Another rough trading update from small Sydney women’s fashionwear retailer Noni B (NBL). It revealed write downs and a prospective loss for the year, news that sent the shares down 9.1% to 35c at one stage.
The share rallied in late trading close at 38c, down 1.3%.
Now there are suggestions the Kindl family, which controls nearly 40% or so of the company’s shares, may be looking to privatise the group.
The immediate cause of the company’s problems, including a big write down, was the unseasonally warm autumn in many states, especially NSW and Victoria.
That’s adding to the existing weak first quarter (the company had warned a month or so ago that the March quarter, particular March had produced a 14% slide in sales).
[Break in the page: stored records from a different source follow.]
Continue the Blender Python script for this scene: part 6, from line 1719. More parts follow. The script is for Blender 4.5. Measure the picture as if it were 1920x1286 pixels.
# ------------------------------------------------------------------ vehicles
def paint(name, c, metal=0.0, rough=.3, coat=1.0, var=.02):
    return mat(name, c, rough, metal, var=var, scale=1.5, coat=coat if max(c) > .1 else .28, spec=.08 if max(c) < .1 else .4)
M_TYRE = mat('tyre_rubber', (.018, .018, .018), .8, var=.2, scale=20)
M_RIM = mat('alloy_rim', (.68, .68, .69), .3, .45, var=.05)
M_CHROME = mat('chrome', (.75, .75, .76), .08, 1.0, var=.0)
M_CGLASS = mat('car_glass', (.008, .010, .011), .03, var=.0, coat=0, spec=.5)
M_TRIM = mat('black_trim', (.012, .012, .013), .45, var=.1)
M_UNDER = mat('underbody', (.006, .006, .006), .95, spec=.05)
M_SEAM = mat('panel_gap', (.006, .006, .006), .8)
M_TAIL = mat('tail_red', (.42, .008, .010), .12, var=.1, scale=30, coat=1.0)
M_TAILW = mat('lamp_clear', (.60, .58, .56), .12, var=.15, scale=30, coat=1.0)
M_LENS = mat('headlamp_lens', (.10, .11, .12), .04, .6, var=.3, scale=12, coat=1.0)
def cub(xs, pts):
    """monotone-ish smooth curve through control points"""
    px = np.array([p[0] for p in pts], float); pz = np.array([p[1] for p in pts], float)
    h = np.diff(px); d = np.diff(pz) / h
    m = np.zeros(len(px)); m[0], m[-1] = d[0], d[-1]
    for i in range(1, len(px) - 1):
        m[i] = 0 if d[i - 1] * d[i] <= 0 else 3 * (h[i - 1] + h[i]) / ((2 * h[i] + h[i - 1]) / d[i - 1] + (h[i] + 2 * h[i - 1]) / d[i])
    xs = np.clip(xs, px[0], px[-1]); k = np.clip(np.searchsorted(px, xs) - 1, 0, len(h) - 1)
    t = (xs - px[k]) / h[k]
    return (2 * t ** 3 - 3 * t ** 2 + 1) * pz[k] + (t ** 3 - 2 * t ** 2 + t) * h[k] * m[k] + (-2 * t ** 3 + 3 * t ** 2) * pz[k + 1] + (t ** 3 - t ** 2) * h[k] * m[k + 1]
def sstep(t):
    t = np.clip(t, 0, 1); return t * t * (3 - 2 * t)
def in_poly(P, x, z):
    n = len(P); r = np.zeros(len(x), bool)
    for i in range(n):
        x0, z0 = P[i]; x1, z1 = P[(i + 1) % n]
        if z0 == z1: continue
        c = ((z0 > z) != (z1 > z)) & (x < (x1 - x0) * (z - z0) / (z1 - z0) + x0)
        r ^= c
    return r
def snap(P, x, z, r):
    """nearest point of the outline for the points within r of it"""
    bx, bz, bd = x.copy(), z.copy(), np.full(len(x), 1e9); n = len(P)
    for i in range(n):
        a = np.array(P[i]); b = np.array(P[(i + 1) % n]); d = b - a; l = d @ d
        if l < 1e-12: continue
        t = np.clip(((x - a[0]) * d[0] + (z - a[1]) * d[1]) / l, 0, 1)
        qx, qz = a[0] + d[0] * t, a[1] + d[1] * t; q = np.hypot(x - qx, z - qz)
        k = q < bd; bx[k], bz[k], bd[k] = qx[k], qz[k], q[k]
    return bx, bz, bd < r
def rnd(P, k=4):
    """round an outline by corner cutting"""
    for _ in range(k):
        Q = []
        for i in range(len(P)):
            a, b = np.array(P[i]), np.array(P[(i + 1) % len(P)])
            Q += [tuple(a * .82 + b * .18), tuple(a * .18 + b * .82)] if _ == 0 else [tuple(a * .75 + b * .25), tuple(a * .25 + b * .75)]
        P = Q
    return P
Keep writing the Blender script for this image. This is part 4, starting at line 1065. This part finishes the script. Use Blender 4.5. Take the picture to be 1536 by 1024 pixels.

Now the near summer-like weather has crunched the company’s sales in April and May.
Not helping has been the fall in consumer confidence in the wake of the lead up to, and the announcement of the recent federal budget and its severe cuts.
And then there’s the continuing reluctance for consumers to only buy at a discount (or online).
NBL 2Y – Warm weather chills NBL sales
Noni B said in an announcement to the ASX yesterday that as a result of these factors, it was announcing a one-off non cash writedown of $5.5 million would be applied to the carrying value of the remaining intangibles on the company’s balance sheet.
Combined with already tough trading conditions, which saw that 14% drop in first quarter sales, Noni B said it was now expecting a full year after tax loss (before the $5.5 million write down) of between $1.8 million and $2.2 million, subject to June trading conditions.
Falling sales for the 11 months mean they are down nearly 8% on a year earlier.
It reported a first half profit of $1.9 million, meaning the June half year will have seen a profit collapse of up to $4.1 million, which is a nasty shock.
Noni B said sales had suffered from consumers now expecting large discounts when buying clothes, which the company had tried to resist in order to protect its margins.
The company had tried to sell its clothing products at full margin in the March quarter, but consumers had resisted that, hence the very sharp fall in sales.
The company once again complained of fickle customers.
It said promotions in the fourth quarter were designed to boost sales in the past two months, but that plan had been undermined by the warm autumn, and the fall in spending associated with the poor publicity about the recent Federal budget.
The company also told the market that independent directors of the Noni B board were considering discussions with the Kindl family – who own around 38% of the company’s issued shares – in respect of ”strategic alternatives” to the company’s capital structure.
It said the board would inform shareholders of any material developments in this regard. The company has also commenced a management restructure in order to return the company to profitability.
Noni B has 212 stores nationally. Joint CEOs are David and James Kindl.
David and James both own 10.91% of the company while two other members of the Kindl family own another 18%.